**WHAT YOU HAVE TO DO:**
Will you quote precisely the lines that run from the top of the material below to the line containing "except Exception: pass", both ends included?

Entries with scene source code:
--- Start ---

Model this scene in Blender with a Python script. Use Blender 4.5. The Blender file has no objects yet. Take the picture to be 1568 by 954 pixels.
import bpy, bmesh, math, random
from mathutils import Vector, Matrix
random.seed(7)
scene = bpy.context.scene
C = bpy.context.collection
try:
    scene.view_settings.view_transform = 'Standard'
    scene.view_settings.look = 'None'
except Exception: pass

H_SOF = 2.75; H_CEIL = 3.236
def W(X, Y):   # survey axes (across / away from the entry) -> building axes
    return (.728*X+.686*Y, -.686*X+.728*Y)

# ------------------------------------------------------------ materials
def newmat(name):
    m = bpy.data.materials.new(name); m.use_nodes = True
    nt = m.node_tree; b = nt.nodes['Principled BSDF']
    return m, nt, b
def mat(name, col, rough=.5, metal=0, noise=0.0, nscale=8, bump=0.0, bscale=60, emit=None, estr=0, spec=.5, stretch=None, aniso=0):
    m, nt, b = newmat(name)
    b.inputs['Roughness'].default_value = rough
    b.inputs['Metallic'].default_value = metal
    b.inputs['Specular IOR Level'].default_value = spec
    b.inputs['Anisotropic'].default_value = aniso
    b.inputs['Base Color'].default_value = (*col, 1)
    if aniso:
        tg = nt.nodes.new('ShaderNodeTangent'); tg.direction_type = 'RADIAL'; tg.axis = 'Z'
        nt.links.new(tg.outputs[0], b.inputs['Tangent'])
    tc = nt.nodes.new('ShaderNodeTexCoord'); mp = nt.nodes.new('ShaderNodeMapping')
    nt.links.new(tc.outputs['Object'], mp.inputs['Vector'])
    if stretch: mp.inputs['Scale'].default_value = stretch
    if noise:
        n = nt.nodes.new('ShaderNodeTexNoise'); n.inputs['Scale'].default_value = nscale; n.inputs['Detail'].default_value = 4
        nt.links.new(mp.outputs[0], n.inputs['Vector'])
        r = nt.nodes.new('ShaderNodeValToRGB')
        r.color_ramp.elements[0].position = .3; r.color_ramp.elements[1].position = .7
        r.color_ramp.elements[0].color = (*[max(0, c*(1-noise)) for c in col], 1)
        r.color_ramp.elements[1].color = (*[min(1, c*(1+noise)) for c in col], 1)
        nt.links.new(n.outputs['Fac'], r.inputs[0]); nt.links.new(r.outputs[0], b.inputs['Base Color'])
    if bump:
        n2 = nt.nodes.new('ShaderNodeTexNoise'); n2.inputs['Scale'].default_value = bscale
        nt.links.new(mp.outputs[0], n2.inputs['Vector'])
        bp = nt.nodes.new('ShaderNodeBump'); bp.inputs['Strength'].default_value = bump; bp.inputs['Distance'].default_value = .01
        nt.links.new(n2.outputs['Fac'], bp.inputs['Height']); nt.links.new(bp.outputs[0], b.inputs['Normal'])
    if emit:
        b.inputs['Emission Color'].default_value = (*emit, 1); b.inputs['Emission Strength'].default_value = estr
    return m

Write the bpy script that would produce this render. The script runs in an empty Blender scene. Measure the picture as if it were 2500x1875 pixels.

--- End ---

**FINAL ANSWER:**
Model this scene in Blender with a Python script. Use Blender 4.5. The Blender file has no objects yet. Take the picture to be 1568 by 954 pixels.
import bpy, bmesh, math, random
from mathutils import Vector, Matrix
random.seed(7)
scene = bpy.context.scene
C = bpy.context.collection
try:
    scene.view_settings.view_transform = 'Standard'
    scene.view_settings.look = 'None'
except Exception: pass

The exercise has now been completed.